There’s some decent thinking here in a post about the kinds of ways companies can focus their thinking around employee training. It’s a good conversation to have given that such training is one of the many ways companies have failed to adequately invest in the productivity of their workers.

The fatal flaw in the guidance given in that post is that it assumes the best solutions are going to come from the top down, despite a good amount of evidence those programs don’t work, either because they fail to address actual issues or people drop out. In fact, it seems many of the problems currently facing the workforce stem from the fact that for the last 20 years companies have failed to invest in the kind of training and education of their employees.

A recent story on the MIT Technology Review says managers are going to have to start spending some time training their employees in order to retain a set of skilled workers, particularly when it comes to making sure they know how to work with artificial intelligence and automation. But it also points out that many training programs are available only to a limited number of employees who qualify or who have the kind of time necessary.

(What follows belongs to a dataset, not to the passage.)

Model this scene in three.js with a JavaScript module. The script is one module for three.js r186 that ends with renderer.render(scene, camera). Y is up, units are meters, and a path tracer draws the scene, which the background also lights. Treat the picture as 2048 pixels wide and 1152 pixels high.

What might be more useful is simply encouraging employees to seek out their own continued education and certification programs. Instead of trying to plug a whole company’s worth of square pegs into the same mandated round hole, let everyone do what they feel is best for them and their careers.

If they want to take a class at the local community college, let them and adjust their work schedule to accommodate that. If they want to do something online through Khan Academy or HubSpot or SkillShare or LinkedIn, let them and make it clear they can do so during the work day without penalty.

A number of recent studies show people, particularly the younger set, are taking jobs not so much because of the work but because of the experiences they might have and the skills they may pick up, all of which help them be more productive in this and future positions. They leave jobs when it’s clear their ability to learn more or apply what they’ve learned has stagnated.

Instead of trying to create new corporate program that only a small percentage of workers – usually those who already enjoy some form of cultural advantage like wealth – will qualify for or be able to participate in, simply open the doors to whatever option the employee would like to use and can make a decent case for.

The company can still vet the options and make sure they are applicable, but the onus is off to create a one-size-fits-none solution. And because the employer hasn’t invested significant dollars of them own in a curriculum, infrastructure and so on you bypass the “if we train them and they leave we’ve wasted our money” argument frequently used to justify the lack of educational and training programs.